Martin Pawley’s ‘The Time House’ (1968) is a study on how to use multimedia technologies to provide a continuous record of individual experience within the domestic interior. The project’s underlying argument is that there is no authentic experience to be had in the public realm. As an antidote, Pawley proposes a retreat into a private world, where individuals, with the use of technology, can retain a continuous and repayable record of time. Thus, The Time House would enable its inhabitants to relive – phenomenologically, with all the senses – past experiences. Pawley believed that this repeated, unembellished re-creation of the past would reveal to its inhabitants a truer version of both the past and themselves, thus offering opportunities for introspection and self-knowledge.
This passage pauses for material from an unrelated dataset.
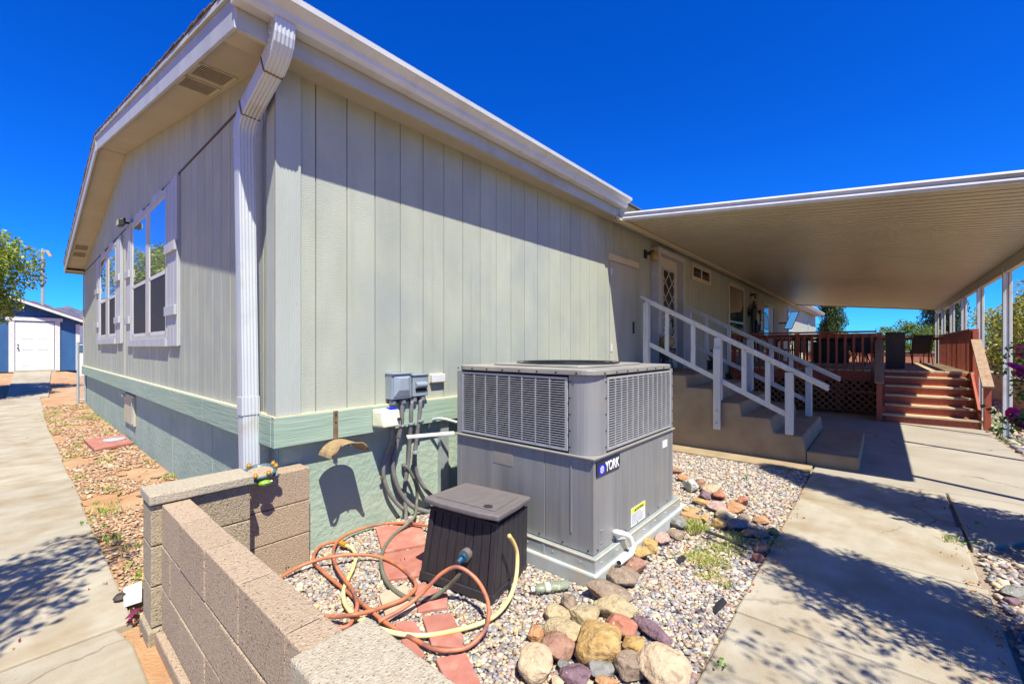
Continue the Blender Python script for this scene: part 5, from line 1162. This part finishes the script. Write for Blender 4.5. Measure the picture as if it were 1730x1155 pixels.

The Time House tries to bring together all the key concerns of architecture in the late 1960s: cybernetics, phenomenology, environmental behaviour studies, the use of cutting-edge technology, Cold War politics and fears, and the countercultural aim to expand human consciousness. Yet, Pawley’s proposition to use technology to simulate lived experiences with the aim of altering human behaviour still stimulates heated arguments today. These arguments stem from current fears about the effects of digital technologies on individuals and society: the disconnection with the here-and-now, the prioritisation of the individual over the collective, the disintegration of reality and the neglect of social public space. The Time House, which could be dismissed as a project of its time and place, is embedded in a web of ideas still resonant in our present.